17 of 20 people found the following review helpful
3.0 out of 5 stars Good trees, but a disappointing forest, Mar 30 2008
By Arthur Digbee - Published on Amazon.com
This review is from: Mountains of the Mind: Adventures in Reaching the Summit (Paperback)
In this book, MacFarlane tries to trace the process by which humans - - well, European humans - - came to view mountains as places of beauty, glory, and adventure. He doesn't succeed in giving us an answer but he provides a lot of stories, and a little history, on these thems.

He builds the story around themes such as scientific research into geology, glaciers, and the nature of time; fear and adrenaline; fascination with altitude; and the joys of walking off the map into uncharted regions. The final substantive chapter is a narrative of George Mallory's attempts on Everest, written as a single coherent story that works very nicely.
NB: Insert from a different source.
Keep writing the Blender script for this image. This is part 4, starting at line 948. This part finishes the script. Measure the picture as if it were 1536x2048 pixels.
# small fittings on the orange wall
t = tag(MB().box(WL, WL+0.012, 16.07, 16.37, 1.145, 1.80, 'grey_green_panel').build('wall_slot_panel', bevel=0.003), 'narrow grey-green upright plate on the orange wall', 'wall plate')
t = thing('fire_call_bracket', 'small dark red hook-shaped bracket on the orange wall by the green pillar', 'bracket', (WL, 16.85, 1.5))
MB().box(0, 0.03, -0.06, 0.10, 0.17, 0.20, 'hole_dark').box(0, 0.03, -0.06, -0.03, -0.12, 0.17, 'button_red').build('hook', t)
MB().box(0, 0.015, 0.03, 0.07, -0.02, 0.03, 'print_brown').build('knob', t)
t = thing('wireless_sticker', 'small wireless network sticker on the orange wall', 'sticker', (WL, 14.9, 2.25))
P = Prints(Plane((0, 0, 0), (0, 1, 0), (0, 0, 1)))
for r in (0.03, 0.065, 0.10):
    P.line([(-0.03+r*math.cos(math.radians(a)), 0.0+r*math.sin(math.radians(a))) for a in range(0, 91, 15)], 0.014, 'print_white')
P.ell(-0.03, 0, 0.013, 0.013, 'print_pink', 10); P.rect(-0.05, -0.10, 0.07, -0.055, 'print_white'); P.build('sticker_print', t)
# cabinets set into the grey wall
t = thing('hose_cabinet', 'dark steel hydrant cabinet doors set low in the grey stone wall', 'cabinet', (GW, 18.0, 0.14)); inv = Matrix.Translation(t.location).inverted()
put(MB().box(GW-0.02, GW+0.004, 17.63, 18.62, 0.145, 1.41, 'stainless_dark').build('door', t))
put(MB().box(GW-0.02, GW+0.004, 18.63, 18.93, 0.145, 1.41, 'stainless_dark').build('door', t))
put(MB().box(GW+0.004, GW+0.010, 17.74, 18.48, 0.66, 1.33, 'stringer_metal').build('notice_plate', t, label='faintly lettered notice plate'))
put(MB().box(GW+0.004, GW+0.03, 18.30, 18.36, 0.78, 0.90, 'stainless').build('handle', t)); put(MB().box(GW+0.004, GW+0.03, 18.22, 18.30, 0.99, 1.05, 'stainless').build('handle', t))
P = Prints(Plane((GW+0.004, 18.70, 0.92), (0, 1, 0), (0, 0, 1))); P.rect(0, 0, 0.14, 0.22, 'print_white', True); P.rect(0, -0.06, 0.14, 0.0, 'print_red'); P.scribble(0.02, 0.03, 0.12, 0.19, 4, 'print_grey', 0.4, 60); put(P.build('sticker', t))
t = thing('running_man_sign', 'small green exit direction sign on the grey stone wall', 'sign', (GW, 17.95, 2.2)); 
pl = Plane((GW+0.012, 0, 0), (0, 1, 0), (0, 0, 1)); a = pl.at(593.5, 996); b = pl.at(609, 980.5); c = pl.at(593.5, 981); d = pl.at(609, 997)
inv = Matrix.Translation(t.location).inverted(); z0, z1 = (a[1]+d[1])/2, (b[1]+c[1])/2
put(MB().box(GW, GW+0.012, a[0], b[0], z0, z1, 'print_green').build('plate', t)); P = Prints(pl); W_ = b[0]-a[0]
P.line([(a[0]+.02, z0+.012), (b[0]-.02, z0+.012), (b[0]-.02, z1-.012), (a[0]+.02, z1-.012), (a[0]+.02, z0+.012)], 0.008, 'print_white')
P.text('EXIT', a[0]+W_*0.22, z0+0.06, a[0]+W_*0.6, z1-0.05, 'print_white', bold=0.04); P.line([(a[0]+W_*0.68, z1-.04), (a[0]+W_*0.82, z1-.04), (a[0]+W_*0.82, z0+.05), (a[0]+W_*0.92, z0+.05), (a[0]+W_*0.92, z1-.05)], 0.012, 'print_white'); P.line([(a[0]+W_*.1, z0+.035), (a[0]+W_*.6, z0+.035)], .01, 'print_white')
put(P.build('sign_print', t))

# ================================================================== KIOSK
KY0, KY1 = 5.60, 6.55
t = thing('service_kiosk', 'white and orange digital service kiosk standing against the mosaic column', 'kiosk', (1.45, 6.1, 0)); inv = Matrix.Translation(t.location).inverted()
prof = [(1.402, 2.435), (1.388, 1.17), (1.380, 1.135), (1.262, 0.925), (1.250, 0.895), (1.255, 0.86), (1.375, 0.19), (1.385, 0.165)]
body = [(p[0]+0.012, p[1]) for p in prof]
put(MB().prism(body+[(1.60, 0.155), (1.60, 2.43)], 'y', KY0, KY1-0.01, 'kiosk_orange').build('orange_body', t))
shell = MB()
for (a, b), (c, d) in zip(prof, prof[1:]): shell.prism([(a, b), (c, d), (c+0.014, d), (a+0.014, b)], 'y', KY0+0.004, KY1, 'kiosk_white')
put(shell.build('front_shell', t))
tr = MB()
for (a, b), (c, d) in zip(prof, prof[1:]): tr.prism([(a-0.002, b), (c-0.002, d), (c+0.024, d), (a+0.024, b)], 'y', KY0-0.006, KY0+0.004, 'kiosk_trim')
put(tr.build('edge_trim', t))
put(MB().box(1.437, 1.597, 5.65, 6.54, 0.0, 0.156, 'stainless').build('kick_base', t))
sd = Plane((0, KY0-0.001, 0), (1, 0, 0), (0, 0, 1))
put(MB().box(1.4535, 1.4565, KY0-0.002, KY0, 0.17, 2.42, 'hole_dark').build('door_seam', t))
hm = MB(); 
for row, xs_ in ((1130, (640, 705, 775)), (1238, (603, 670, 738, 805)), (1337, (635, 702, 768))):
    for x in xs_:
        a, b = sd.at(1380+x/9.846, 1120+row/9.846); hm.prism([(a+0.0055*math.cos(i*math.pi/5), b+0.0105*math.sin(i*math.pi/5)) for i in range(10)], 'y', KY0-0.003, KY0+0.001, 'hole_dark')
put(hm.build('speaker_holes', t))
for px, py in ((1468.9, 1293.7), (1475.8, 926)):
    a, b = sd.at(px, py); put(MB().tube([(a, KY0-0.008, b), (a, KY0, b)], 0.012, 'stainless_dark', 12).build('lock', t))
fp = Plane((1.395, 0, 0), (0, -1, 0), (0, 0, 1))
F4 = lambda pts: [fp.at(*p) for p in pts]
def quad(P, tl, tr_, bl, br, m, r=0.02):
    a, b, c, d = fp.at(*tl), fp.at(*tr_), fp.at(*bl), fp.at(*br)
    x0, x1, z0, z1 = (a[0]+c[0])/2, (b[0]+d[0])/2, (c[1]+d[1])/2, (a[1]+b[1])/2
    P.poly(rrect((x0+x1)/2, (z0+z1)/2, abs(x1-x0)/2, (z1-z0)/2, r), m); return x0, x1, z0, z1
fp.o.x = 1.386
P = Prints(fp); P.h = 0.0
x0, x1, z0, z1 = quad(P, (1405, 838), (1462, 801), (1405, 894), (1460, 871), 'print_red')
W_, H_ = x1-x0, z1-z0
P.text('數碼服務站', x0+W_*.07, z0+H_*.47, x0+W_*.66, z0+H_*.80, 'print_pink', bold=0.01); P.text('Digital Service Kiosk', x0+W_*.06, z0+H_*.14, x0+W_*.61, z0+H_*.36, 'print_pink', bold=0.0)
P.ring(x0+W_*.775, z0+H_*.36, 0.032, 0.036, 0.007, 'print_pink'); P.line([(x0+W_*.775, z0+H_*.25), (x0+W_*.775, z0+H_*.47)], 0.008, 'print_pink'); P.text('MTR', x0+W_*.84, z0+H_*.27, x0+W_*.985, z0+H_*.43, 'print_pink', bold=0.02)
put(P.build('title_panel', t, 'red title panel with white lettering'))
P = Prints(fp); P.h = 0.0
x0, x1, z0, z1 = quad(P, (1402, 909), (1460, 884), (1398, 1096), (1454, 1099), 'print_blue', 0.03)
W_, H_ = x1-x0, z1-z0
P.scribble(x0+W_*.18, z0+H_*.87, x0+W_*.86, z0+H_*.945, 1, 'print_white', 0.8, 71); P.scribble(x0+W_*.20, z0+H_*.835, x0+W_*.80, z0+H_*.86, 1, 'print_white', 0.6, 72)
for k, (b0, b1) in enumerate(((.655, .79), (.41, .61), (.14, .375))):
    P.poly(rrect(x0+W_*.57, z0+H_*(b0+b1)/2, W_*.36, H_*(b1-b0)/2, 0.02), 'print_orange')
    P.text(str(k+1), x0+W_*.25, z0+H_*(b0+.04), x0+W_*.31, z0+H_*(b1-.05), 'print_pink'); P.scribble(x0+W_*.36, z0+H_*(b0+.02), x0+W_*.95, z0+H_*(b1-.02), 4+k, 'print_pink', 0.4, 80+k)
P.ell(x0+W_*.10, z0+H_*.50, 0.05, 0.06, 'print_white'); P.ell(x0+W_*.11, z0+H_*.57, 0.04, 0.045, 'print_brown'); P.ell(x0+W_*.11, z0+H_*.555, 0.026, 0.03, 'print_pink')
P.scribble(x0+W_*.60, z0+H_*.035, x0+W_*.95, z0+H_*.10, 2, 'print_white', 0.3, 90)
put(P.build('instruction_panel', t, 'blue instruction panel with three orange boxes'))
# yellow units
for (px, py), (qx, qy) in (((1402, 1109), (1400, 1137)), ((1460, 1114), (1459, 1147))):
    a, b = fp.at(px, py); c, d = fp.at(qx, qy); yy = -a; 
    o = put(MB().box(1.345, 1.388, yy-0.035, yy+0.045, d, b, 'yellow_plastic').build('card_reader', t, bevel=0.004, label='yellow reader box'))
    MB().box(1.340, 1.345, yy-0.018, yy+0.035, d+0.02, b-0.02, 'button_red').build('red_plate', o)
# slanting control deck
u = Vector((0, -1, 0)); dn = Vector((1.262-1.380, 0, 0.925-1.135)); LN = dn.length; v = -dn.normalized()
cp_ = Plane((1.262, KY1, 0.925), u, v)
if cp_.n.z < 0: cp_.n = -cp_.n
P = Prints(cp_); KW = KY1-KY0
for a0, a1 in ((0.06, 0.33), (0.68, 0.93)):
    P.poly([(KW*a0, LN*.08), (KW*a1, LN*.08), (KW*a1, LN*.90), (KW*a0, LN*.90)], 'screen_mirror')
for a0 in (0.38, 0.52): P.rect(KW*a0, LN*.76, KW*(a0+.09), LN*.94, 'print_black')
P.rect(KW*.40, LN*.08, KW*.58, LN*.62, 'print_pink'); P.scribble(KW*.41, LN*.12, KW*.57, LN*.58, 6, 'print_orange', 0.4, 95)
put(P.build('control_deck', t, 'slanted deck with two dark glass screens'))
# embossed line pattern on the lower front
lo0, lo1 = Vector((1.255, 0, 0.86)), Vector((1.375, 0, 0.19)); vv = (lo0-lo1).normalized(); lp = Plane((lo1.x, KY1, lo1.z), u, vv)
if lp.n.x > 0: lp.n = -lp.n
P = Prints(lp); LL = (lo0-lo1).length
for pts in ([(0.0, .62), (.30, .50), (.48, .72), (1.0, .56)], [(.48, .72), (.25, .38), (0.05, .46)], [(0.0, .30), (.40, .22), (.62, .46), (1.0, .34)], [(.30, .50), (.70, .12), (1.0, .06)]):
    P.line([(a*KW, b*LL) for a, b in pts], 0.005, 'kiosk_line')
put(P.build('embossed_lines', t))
In contrast to the Everest chapter, most of book is a collection of relatively short essays, bundled as chapters. Each essay one is about the length of a newspaper or magazine article, and they seem to have been recycled from MacFarlane's contributions to these kinds of outlets. This makes each chapter a collection of essays around a theme. When it works, it can be thought-provoking. Unfortunately, MacFarlane doesn't make major points or build an argument around these themes, leaving unanswered the great question of mountaineering (and of this book): why?

MacFarlane also mixes personal anecdotes with the other essays. As he confesses in the acknowledgments section at the end, his editor made him do this. I'm afraid that this is how they read, too, as inserted bits rather than as coherent parts of each chapter. They also unfold in a strange way, with MacFarlane hiking up a Scottish peak in one but helicoptering up a glacier in the Tian Shian later in the book - - only gradually does the reader realize that the author is a serious mountaineer. Late in the book I came to expect these anecdotes and was then surprised to read the Everest chapter, which doesn't have one. (Apparently, he hasn't been up Everest yet.) All in all, I don't think these anecdotes worked in their current form.

Though the book is weak on overall structure and coherence, the essays and vignettes are actually pretty enjoyable. MacFarlane writes well, and it's easy to see why he's been able to place a lot of articles in the papers. If that's what you're looking for, it's a good read.